For purposes of this subdivision, the non-owning spouse bears the burden of proving that (i) contributions of marital property or personal effort were made and (ii) the separate property increased in value. Once this burden of proof is met, the owning spouse bears the burden of proving that the increase in value or some portion thereof was not caused by contributions of marital property or personal effort. 

“Personal effort” of a party shall be deemed to be labor, effort, inventiveness, physical or intellectual skill, creativity, or managerial, promotional or marketing activity applied directly to the separate property of either party. 

b. In the case of any pension, profit-sharing, or deferred compensation plan or retirement benefit, the marital share as defined in subsection G shall be marital property. 

c. In the case of any personal injury or workers’ compensation recovery of either party, the marital share as defined in subsection H shall be marital property. 

d. When marital property and separate property are commingled by contributing one category of property to another, resulting in the loss of identity of the contributed property, the classification of the contributed property shall be transmuted to the category of property receiving the contribution. However, to the extent the contributed property is retraceable by a preponderance of the evidence and was not a gift, such contributed property shall retain its original classification. 

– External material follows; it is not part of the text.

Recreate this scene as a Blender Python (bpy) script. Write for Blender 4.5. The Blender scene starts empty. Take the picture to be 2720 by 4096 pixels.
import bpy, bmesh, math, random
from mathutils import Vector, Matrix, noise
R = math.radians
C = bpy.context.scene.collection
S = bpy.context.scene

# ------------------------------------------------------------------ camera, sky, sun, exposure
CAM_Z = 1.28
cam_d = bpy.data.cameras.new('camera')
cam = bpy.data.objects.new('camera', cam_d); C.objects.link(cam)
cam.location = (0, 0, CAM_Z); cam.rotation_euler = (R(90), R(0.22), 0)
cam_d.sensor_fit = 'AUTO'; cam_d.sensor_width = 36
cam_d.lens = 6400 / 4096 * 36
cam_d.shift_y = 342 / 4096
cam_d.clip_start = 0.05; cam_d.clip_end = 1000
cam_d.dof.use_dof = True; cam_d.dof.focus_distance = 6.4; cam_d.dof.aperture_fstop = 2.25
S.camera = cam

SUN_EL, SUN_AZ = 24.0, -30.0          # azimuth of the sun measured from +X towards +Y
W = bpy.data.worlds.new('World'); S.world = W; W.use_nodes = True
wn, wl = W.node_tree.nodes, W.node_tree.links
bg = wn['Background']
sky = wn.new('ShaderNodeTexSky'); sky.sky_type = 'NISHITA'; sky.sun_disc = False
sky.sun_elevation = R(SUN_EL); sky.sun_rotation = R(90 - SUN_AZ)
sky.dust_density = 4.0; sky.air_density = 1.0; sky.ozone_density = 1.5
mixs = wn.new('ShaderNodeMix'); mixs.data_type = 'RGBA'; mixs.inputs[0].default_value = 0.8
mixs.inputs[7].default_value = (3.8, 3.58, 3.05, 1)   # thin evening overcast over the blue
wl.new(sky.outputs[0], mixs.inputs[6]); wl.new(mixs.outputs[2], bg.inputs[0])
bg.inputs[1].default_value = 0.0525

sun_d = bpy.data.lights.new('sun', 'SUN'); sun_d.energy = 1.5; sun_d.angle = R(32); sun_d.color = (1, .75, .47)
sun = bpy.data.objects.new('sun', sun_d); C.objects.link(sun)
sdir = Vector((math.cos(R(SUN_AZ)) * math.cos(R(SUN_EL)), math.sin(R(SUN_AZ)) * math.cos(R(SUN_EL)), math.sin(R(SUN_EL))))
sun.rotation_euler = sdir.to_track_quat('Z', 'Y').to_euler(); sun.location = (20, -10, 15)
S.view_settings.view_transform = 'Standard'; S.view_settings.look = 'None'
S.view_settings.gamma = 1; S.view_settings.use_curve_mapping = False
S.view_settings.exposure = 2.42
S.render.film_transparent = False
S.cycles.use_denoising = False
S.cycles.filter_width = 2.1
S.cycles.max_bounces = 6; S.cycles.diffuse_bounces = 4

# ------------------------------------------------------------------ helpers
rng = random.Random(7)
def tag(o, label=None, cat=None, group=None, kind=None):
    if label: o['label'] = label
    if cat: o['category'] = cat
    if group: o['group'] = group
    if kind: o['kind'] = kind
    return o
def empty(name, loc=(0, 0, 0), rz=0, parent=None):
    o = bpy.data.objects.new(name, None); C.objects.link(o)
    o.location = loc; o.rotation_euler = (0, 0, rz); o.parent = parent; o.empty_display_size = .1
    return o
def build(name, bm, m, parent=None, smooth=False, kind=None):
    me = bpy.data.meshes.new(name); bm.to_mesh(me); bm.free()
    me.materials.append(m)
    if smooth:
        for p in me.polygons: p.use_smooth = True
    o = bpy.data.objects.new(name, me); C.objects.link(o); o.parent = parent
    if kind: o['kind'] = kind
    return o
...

e. When marital property and separate property are commingled into newly acquired property resulting in the loss of identity of the contributing properties, the commingled property shall be deemed transmuted to marital property. However, to the extent the contributed property is retraceable by a preponderance of the evidence and was not a gift, the contributed property shall retain its original classification. 

f. When separate property is retitled in the joint names of the parties, the retitled property shall be deemed transmuted to marital property. However, to the extent the property is retraceable by a preponderance of the evidence and was not a gift, the retitled property shall retain its original classification. 

g. When the separate property of one party is commingled into the separate property of the other party, or the separate property of each party is commingled into newly acquired property, to the extent the contributed property is retraceable by a preponderance of the evidence and was not a gift, each party shall be reimbursed the value of the contributed property in any award made pursuant to this section. 

h. Subdivisions D, E and F applies to jointly owned property. No presumption of gift shall arise under this section where (i) separate property is commingled with jointly owned property; (ii) newly acquired property is conveyed into joint ownership; or (iii) existing property is conveyed or retitled into joint ownership. For purposes of this subdivision section, property is jointly owned when it is titled in the name of both parties, whether as joint tenants, tenants by the entireties, or otherwise. 

[Note: Although there are exceptions, the easiest way to think about hybrid property is that if you can trace back out where the property came from (either separate property or marital property), then it retains that classification. So, for example, if a spouse were to sell a piece of property that he/she owned before the marriage and contributed the proceeds to buy a jointly-owned piece of property after the marriage, then the contribution of the separate property can be traced back out to determine what portion of the monies from the marital property should go to just the one spouse that made the contribution (as opposed to the hypothetical passive increase of value of the marital property over time which would be marital property to be shared by the parties)].